## Directive
Copy the data that follows, character for character, minus the pictures.

## Source material
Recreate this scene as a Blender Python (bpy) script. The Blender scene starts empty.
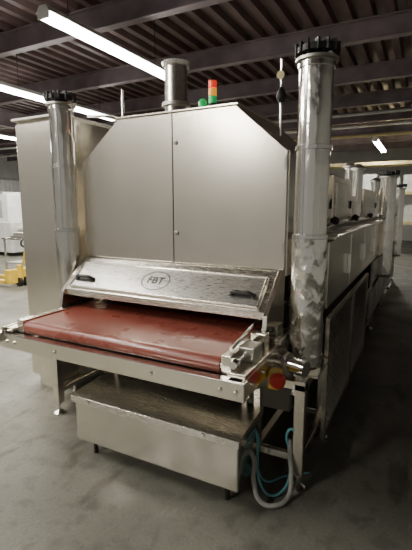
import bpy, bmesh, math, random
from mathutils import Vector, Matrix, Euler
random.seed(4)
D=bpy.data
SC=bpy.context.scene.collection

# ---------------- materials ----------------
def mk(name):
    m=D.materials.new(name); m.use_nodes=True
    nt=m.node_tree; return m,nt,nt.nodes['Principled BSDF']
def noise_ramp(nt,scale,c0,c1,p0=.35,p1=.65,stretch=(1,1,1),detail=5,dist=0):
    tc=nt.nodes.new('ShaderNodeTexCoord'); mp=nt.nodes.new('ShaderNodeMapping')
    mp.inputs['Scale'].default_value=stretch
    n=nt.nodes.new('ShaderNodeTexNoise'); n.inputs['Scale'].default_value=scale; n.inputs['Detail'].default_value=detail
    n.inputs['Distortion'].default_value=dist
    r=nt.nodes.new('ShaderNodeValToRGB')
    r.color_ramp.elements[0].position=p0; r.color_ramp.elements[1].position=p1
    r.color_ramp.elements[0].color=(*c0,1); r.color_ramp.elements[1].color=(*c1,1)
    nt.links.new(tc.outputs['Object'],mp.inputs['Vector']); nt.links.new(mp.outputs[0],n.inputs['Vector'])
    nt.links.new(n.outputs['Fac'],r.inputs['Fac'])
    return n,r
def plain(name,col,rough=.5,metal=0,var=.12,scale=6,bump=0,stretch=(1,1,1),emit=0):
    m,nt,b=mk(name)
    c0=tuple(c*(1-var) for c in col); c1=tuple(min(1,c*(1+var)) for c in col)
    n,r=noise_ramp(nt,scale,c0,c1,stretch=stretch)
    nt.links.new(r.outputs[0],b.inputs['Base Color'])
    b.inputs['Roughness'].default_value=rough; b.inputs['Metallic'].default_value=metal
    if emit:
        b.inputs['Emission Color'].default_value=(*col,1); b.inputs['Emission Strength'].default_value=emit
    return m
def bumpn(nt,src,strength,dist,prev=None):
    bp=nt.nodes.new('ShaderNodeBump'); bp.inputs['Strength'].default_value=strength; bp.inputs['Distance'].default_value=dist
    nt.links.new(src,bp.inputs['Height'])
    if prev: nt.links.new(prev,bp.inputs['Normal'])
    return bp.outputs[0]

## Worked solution
Recreate this scene as a Blender Python (bpy) script. The Blender scene starts empty.
import bpy, bmesh, math, random
from mathutils import Vector, Matrix, Euler
random.seed(4)
D=bpy.data
SC=bpy.context.scene.collection

# ---------------- materials ----------------
def mk(name):
    m=D.materials.new(name); m.use_nodes=True
    nt=m.node_tree; return m,nt,nt.nodes['Principled BSDF']
def noise_ramp(nt,scale,c0,c1,p0=.35,p1=.65,stretch=(1,1,1),detail=5,dist=0):
    tc=nt.nodes.new('ShaderNodeTexCoord'); mp=nt.nodes.new('ShaderNodeMapping')
    mp.inputs['Scale'].default_value=stretch
    n=nt.nodes.new('ShaderNodeTexNoise'); n.inputs['Scale'].default_value=scale; n.inputs['Detail'].default_value=detail
    n.inputs['Distortion'].default_value=dist
    r=nt.nodes.new('ShaderNodeValToRGB')
    r.color_ramp.elements[0].position=p0; r.color_ramp.elements[1].position=p1
    r.color_ramp.elements[0].color=(*c0,1); r.color_ramp.elements[1].color=(*c1,1)
    nt.links.new(tc.outputs['Object'],mp.inputs['Vector']); nt.links.new(mp.outputs[0],n.inputs['Vector'])
    nt.links.new(n.outputs['Fac'],r.inputs['Fac'])
    return n,r
def plain(name,col,rough=.5,metal=0,var=.12,scale=6,bump=0,stretch=(1,1,1),emit=0):
    m,nt,b=mk(name)
    c0=tuple(c*(1-var) for c in col); c1=tuple(min(1,c*(1+var)) for c in col)
    n,r=noise_ramp(nt,scale,c0,c1,stretch=stretch)
    nt.links.new(r.outputs[0],b.inputs['Base Color'])
    b.inputs['Roughness'].default_value=rough; b.inputs['Metallic'].default_value=metal
    if emit:
        b.inputs['Emission Color'].default_value=(*col,1); b.inputs['Emission Strength'].default_value=emit
    return m
def bumpn(nt,src,strength,dist,prev=None):
    bp=nt.nodes.new('ShaderNodeBump'); bp.inputs['Strength'].default_value=strength; bp.inputs['Distance'].default_value=dist
    nt.links.new(src,bp.inputs['Height'])
    if prev: nt.links.new(prev,bp.inputs['Normal'])
    return bp.outputs[0]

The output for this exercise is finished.